Did you ever read any Little House on the Prairie books? While bumpily traveling out west in a covered wagon, sisters Mary and Laura Ingalls shared one tin cup. Laura had two dresses; a Sunday dress and a working dress. For Christmas one year, Laura was given a rag doll that was one of her most treasured possessions (and maybe the only real toy she ever had). There’s something in a simple, comparatively stuff-less life that appeals to us. When I was discerning religious life, one of the greatest calls for me was poverty: living with few material things and taking excellent care of the things we do have.

I DON’T NEED ALL THIS STUFF. It’s in all caps because I’m trying to convince myself, too.

This move is going to be an amazing exercise in detachment from things.

A one-way flight to the Caribbean

This is the point in my life where I begin looking for a one-way flight to Trinidad. Who knew.
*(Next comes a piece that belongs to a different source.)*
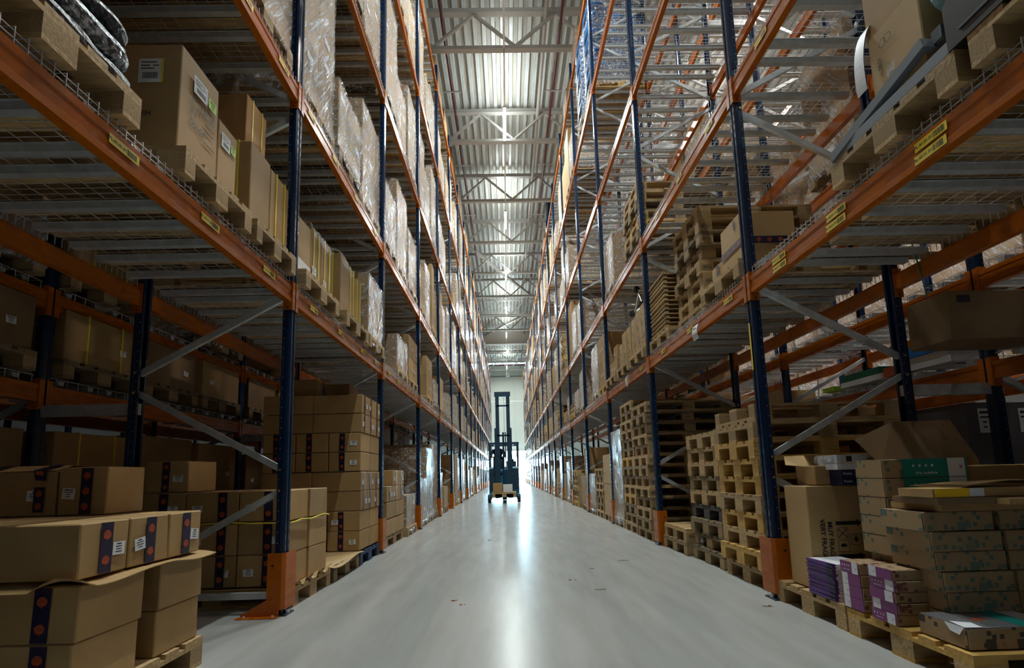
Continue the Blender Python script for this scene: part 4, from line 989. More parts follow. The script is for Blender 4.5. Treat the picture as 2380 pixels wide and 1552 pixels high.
# purple boxes
def toybox(x0, x1, y0, y1, z0, z1, label, group, kr, pr, ic=True, rz=0., name='toy_box', side='w', flipw=False):
    sx, sy, sz = x1-x0, y1-y0, z1-z0
    t = thing(name, label, 'box', T3((x0+x1)/2, (y0+y1)/2, z0, rz), group, chamfer_box(MB(), sx, sy, sz-.002, kr, .003, .0015, int(x0*100+z0*999)))
    w = sy if side == 'w' else sx; p = Vector((-sx/2, 0, sz/2)) if side == 'w' else Vector((0, -sy/2, sz/2)); s = -1 if flipw else 1
    q = lambda v: p+(Vector((0, -v, 0)) if side == 'w' else Vector((v, 0, 0)))
    g = obj('sleeve', card(w*.96, sz*.97, pr), t, face_T(side, p, .0045)); wp = w*.30
    if pr.startswith('kraft'): return t
    g2 = obj('white_panel', card(wp, sz*.97, 'white_paper'), t, face_T(side, q(s*(w*.48-wp/2-w*.05)), .005))
    obj('maker_mark', text_mesh('x', sz*.3, pr), g2, Matrix.Translation((wp*.25, 0, .0006)))
    if ic:
        for n in range(4): obj('icon', cached(('icon', round(sz, 2)), lambda: MB().box(-sz*.05, sz*.05, -sz*.07, sz*.07, 0, .0005, 'white_label').mesh('icon')), g, Matrix.Translation((-s*w*(.36-.12*n), sz*.12, .0006)))
        obj('lettering', text_mesh('MAGNETIC TILES', sz*.12, 'white_label'), g, Matrix.Translation((-s*w*.17, -sz*.22, .0006)) @ Matrix.Rotation(PI if name == 'magnetic_tile_box' else 0, 4, 'Z'))
    return t
PG = 'purple toy boxes on the older right pallet'
for k in range(4): toybox(1.90, 2.17, 2.795+.004*k, 2.965, .150+.0635*k, .150+.0635*(k+1), 'purple and white toy box, %s up in the far purple column' % ORD[k], PG, 'kraft_maroon', 'purple_print', k == 3, flipw=k in (0, 1, 2))
for k in range(5): toybox(1.895+.005*(k % 2), 2.17+.02*(k % 3), 2.56-.006*(k % 2), 2.735, .148+.0535*k, .148+.0535*(k+1), 'purple and white toy box, %s up in the near purple column' % ORD[k], PG, 'kraft_maroon', 'purple_print', k in (0, 3), flipw=k in (1, 4))
for k, (a, b2) in enumerate(((2.56, 2.965),)):
    mb = MB().box(0, .22, 0, .15, 0, .0006, 'purple_print'); mb.quad([(.11+.03*math.cos(q*PI/6), .075+.02*math.sin(q*PI/6), .0012) for q in range(12)], 'yellow_print')
# teal boxes
G3 = 'patterned boxes with teal sleeves'
t = toybox(1.93, 2.36, 2.21, 2.47, .150, .238, 'grey-topped patterned box with white torn corner, front of the older right pallet', G3, 'kraft_black', 'kraft_black', False, side='w', name='toy_box')
tp = MB().box(-.213, .213, -.128, .128, 0, .0012, 'grey_print'); tp.box(.03, .12, -.128, .128, .0012, .002, 'teal_print'); tp.box(.12, .213, -.128, .128, .0012, .002, 'white_paper')
tp.quad([(-.06+.035*math.cos(q*PI/6), -.01+.02*math.sin(q*PI/6), .0016) for q in range(12)], 'orange_print')
for q in range(14): tp.box(-.2+q*.015, -.195+q*.015, -.1+.05*((q*3) % 5), -.096+.05*((q*3) % 5), .0012, .0017, 'white_paper')
obj('printed_top', tp, t, T3(0, 0, .0865)); tw_ = MB(); tw_.quad([(-.22, -.12, .09), (-.15, -.13, .092), (-.13, -.05, .089), (-.2, -.02, .09)], 'white_paper'); tw_.quad([(-.222, -.12, .09), (-.222, -.02, .09), (-.225, -.05, .06), (-.228, -.1, .055)], 'white_paper'); obj('torn_wrapper', tw_, t)
for k in range(5):   # inner block of patterned cartons, lower five rows
    z0 = .238+.0935*k
    for c_, (a, b2) in enumerate(((2.06, 2.40), (2.405, 2.60), (2.62, 2.95))):
        sft = -.018*k*(1 if c_ == 0 else .6)
        t = toybox(a+sft, b2+sft, 2.44-.01*(k % 2), 2.72, z0-.088*(k < 0), z0+.0925, 'kraft box with faint teal pattern, row %s, %s column of inner block' % (ORD[k], ('aisle', 'middle', 'inner')[c_]), 'kraft pattern boxes', 'kraft_teal', 'kraft_teal', False)
for c_, (a, b2) in enumerate(((2.06, 2.40), (2.405, 2.60), (2.62, 2.95))):
    toybox(a, b2, 2.48, 2.72, .148, .236, 'kraft box with faint teal pattern at the pallet deck, %s column of inner block' % ('aisle', 'middle', 'inner')[c_], 'kraft pattern boxes', 'kraft_teal', 'kraft_teal', False)
for k in range(5):
    z0 = .445+.104*(k); lb = 'kraft box standing %s from bottom of the teal-sleeved column' % ORD[k]
    top = k >= 3
    t = toybox(2.06-.0*k, 2.53, 2.76, 2.98, z0, z0+.103, lb if not top else 'teal-sleeved magnetic tiles box, %s of the column beside the fragile carton' % ('lower', 'upper')[k-3], G3, 'kraft_teal', 'kraft_teal', False, name='magnetic_tile_box')
    if top:
        g = obj('sleeve', card(.36, .10, 'teal_print'), t, face_T('c', (.05, -.11, .052), .005)); obj('white_panel', card(.095, .10, 'white_paper'), g, Matrix.Translation((.12, 0, .0006)))
        obj('maker_mark', text_mesh('X', .03, 'purple_print'), g, Matrix.Translation((.145, .0, .0012))); obj('lettering', text_mesh('MAGNETIC TILES', .016, 'white_label'), g, Matrix.Translation((-.05, -.028, .0006)) @ Matrix.Rotation(PI, 4, 'Z'))
        for n in range(4): obj('icon', cached(('icon', .1), lambda: MB().box(-.006, .006, -.006, .006, 0, .0005, 'white_label').mesh('icon')), g, Matrix.Translation((-.12+.035*n, .012, .0006)))
for k in range(3): toybox(2.10, 2.57, 2.76, 2.98, .148+.0985*k, .148+.0985*(k+1), 'hidden-front kraft box, %s from pallet deck under the teal-sleeved column' % ORD[k], G3, 'kraft_teal', 'kraft_teal', False)
t = toybox(2.06, 2.30, 2.745, 2.752, .42, .50, 'rounded teal and white sleeve showing between purple and kraft boxes', G3, 'teal_print', 'teal_print', False, side='c')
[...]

This is the dream that a lot of people dream about. Many blog posts and articles pop up on facebook that have titles like, “How I quit my job to travel the world!” or “I sold everything I own and moved to <random cool location> and found a job there.” And it’s exciting, and you think to yourself, why don’t I just do that? But you don’t, and I don’t, and it’s probably because the idea sounds great, but the reality is that it will cost a lot of money, and travel bloggers are thing but it’s maybe not your thing, and you’re not sure you could even get a job if you go to this place, and what about all the paperwork you’ll have to do to live and work somewhere else assuming you do find a job, and there’s the fact that you don’t know anybody there, plus how long are you going to stay and how many family gatherings and weddings (or – as much as you might not want to think about it – funerals) are you going to miss?
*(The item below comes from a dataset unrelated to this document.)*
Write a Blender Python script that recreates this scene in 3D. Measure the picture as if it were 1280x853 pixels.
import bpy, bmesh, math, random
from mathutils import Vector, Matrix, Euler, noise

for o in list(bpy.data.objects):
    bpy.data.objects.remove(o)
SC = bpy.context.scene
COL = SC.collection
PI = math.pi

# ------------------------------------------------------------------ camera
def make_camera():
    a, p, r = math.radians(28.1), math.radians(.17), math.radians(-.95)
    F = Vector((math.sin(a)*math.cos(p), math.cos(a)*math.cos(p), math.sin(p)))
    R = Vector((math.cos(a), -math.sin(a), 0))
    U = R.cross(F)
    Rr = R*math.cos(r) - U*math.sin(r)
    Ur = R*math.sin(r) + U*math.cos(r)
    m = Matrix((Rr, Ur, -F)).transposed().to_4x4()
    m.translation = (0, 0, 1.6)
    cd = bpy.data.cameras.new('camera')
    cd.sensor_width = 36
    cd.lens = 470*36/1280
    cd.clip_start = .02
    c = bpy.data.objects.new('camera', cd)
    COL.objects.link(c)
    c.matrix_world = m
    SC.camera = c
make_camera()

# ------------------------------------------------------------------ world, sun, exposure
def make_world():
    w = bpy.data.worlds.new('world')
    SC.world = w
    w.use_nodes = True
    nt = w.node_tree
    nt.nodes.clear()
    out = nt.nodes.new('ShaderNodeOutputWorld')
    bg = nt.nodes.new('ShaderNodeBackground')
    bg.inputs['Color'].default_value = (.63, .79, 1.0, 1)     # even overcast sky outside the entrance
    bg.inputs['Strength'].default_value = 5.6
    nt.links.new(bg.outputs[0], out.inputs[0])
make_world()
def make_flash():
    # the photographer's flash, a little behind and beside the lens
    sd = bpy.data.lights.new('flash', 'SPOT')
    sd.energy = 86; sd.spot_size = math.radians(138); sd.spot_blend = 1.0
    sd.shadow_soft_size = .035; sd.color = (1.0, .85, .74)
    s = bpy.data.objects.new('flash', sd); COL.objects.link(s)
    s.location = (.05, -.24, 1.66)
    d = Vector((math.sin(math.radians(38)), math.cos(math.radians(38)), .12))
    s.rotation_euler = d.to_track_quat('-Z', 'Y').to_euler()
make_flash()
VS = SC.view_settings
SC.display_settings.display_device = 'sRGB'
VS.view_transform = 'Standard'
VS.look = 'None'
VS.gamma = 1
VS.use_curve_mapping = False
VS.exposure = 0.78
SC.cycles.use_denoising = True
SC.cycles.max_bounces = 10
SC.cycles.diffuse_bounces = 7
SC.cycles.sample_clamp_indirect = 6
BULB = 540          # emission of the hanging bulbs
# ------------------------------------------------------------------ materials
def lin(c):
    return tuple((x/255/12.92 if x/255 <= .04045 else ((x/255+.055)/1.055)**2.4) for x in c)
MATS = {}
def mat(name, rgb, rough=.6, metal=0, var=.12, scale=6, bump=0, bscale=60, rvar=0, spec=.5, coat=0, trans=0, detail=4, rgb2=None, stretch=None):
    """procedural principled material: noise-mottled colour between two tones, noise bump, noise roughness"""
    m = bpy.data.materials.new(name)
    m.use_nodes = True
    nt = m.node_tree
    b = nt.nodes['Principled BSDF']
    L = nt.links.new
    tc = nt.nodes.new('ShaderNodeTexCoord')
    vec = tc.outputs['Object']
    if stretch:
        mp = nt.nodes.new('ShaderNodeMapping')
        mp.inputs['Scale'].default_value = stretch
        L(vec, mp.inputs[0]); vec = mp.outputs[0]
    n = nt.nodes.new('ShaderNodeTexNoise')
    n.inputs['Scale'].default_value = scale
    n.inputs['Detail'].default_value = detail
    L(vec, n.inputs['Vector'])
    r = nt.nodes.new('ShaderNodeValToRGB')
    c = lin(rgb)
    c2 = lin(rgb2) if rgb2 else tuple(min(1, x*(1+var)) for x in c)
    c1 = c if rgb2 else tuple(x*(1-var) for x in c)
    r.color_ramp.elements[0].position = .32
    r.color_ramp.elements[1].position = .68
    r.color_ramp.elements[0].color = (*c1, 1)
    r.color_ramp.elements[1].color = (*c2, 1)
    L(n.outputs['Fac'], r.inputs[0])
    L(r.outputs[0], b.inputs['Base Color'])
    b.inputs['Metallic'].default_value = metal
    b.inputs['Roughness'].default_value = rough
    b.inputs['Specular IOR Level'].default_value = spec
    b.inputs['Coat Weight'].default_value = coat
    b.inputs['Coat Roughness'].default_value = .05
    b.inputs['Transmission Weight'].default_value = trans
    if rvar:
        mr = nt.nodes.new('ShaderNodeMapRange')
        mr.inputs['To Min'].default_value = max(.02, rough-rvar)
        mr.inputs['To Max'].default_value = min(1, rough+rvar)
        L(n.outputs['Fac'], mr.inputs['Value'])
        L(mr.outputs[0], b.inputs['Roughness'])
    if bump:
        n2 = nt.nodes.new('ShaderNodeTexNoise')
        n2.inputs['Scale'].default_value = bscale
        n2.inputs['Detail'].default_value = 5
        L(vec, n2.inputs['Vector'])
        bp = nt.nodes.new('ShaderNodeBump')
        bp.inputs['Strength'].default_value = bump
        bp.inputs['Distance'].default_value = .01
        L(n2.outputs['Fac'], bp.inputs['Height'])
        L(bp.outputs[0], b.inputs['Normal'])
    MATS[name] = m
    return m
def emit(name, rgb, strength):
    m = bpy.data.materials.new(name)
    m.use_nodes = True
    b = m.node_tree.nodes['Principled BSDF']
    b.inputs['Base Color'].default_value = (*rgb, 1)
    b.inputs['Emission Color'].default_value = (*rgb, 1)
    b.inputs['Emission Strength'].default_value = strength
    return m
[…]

One of these fears has already been taken care of for me. I’m not moving to Trinidad on a whim, I’m moving there to be with Kevan, who conveniently has a very full network of family and friends and family-friends who are all fun and welcoming and supportive. On that same note, I have a place to stay: I’ll be living with Kevan’s grandmother to start off (who lives just up the road from Kevan – also convenient), and although I’m going to give her money for rent, it’ll be much less than if I were to actually rent an apartment there. Kevan tells me that she is excited to have me and has been telling him about the food she’s going to cook for me.

While this knowledge is extremely comforting, the rest of my fears are quite present.
What if I can’t get a job that pays enough to support myself and also to work to pay back my student loans? Average salaries there are much less than the U.S., but the cost of living is comparable.
What about traveling back to see friends and family? All the people close to me are scattered around the country, so with one trip per year I’d likely only see a few people, and that’s if it’s really well planned.

While I do not have a job, my first two months there will be spent traveling and working on a project for a scholarship that I won. That’s another thing that has fallen into place really well, because I can job search while doing that, and it’ll be easier to job search from there than from here. I am also fortunate that I’ll have Kevan’s family and friends looking for a job for me too.

I thought my fears rant was going to be much longer. I actually typed a few and then deleted them because it felt silly. One was weddings – I have four close friends whose weddings I really, really want to attend. However, none of them are engaged yet, and based off of the current state of things they’ll likely get married far apart from each other, so it won’t be unreasonable to attend all of them. Another is paperwork, but ultimately that will be just a pain and not a showstopper.

Overall, I’m pumped for this adventure. I’m grateful that I have this opportunity, and that so many things are falling into place for this to happen. I know that I have a lot of surprises ahead of me. I’ll have many opportunities to learn and overcome challenges. There will be times when I’ll be frustrated or confused, but I’m hopeful that those moments will be greatly outnumbered by the happy and fulfilling moments. I’m excited to see how everything plays out.